THE ROBOTAXI MIRAGE: Navigating the Chasm Between Valuation and Reality

PALO ALTO, CALIFORNIA — For years, Tesla’s market valuation—often exceeding $1.5 trillion—has defied the traditional metrics of automotive manufacturing. Wall Street isn’t valuing Tesla based on how many Model 3s it ships; it is valuing the company based on the promise of an AI-driven, autonomous future. Yet, as we move through 2026, a stark discrepancy has emerged between the narrative of the “Robotaxi” and the operational reality on the ground.
The Odometer Paradox
According to recent records from the California Department of Motor Vehicles (DMV), Tesla logged exactly zero miles of autonomous test driving on public roads in 2025. This marks the sixth consecutive year of non-participation in the state’s rigorous autonomous vehicle testing program.

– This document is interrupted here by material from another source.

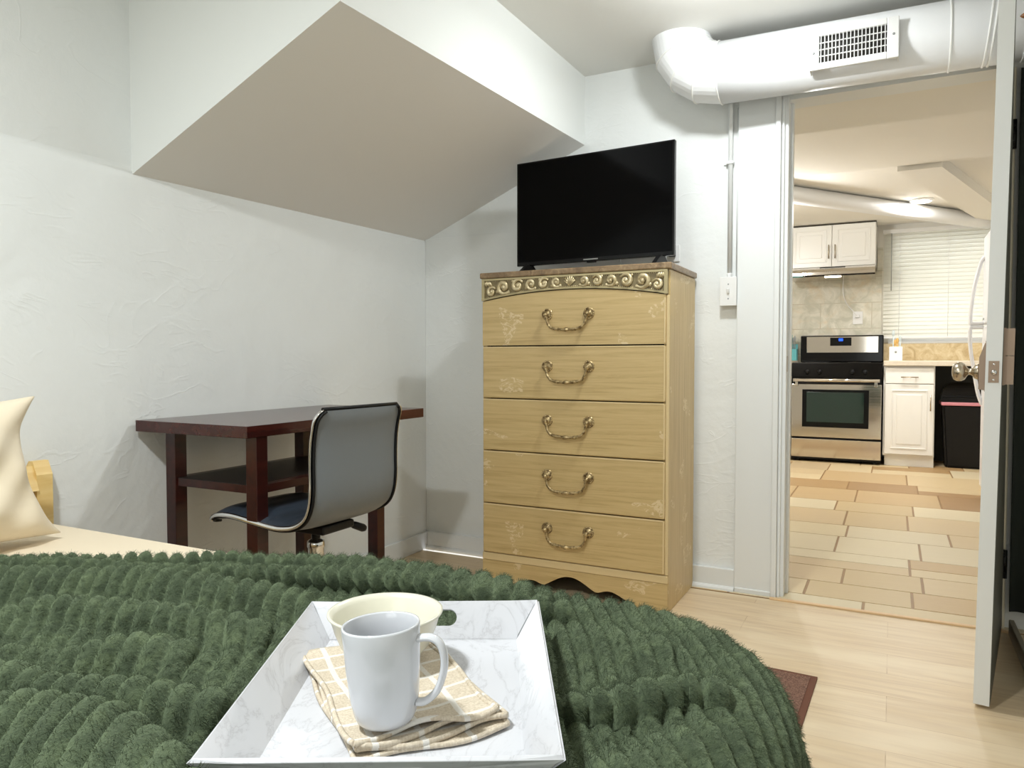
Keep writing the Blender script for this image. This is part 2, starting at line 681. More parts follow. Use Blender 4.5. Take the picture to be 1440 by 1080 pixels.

This presents a peculiar paradox:
The Promise: Elon Musk has repeatedly stated that a driverless service is “months away,” contingent only on regulatory approval.
The Data: To gain regulatory approval in California, a company is generally required to demonstrate safety through rigorous public testing and reporting. By choosing not to participate in the DMV’s autonomous testing permit program, Tesla has essentially opted out of the very regulatory path it claims to be waiting for.
Different Strategies, Different Rules
Why would a company claim to be months away from autonomy while refusing to participate in state-sanctioned testing? The answer lies in Tesla’s unique—and highly controversial—approach to data collection.
Shadow Mode vs. Real-Time Testing: Tesla’s strategy involves harvesting data from its massive fleet of consumer vehicles equipped with “Full Self-Driving” (FSD) beta software. While this provides billions of miles of real-world driving data, it is not the same as testing a Level 4 or Level 5 autonomous robotaxi fleet under controlled, regulated conditions.
The “Wait-and-See” Regulatory Stance: Tesla argues that its vision-based AI approach is superior and does not require the expensive LiDAR and mapping-heavy hardware used by competitors like Waymo or Cruise. However, state regulators generally require a proven safety record—often generated through the very testing permits Tesla avoids—before granting the commercial licenses necessary to launch a driverless service.
The Valuation Chasm
The friction here is between software development and operational deployment. Investors are currently pricing Tesla as if it has already solved the “hard problem” of autonomy. If Tesla cannot demonstrate, via state-verified testing, that its vehicles can operate safely without human intervention, the “Robotaxi” remains a software feature rather than a commercial service.
As of early 2026, the silence from the California DMV is loud. Tesla’s ability to maintain its trillion-dollar valuation depends on the conviction that they can jump directly from “driver-assist” to “robotaxi” without the tedious, years-long proving grounds that competitors have been forced to navigate.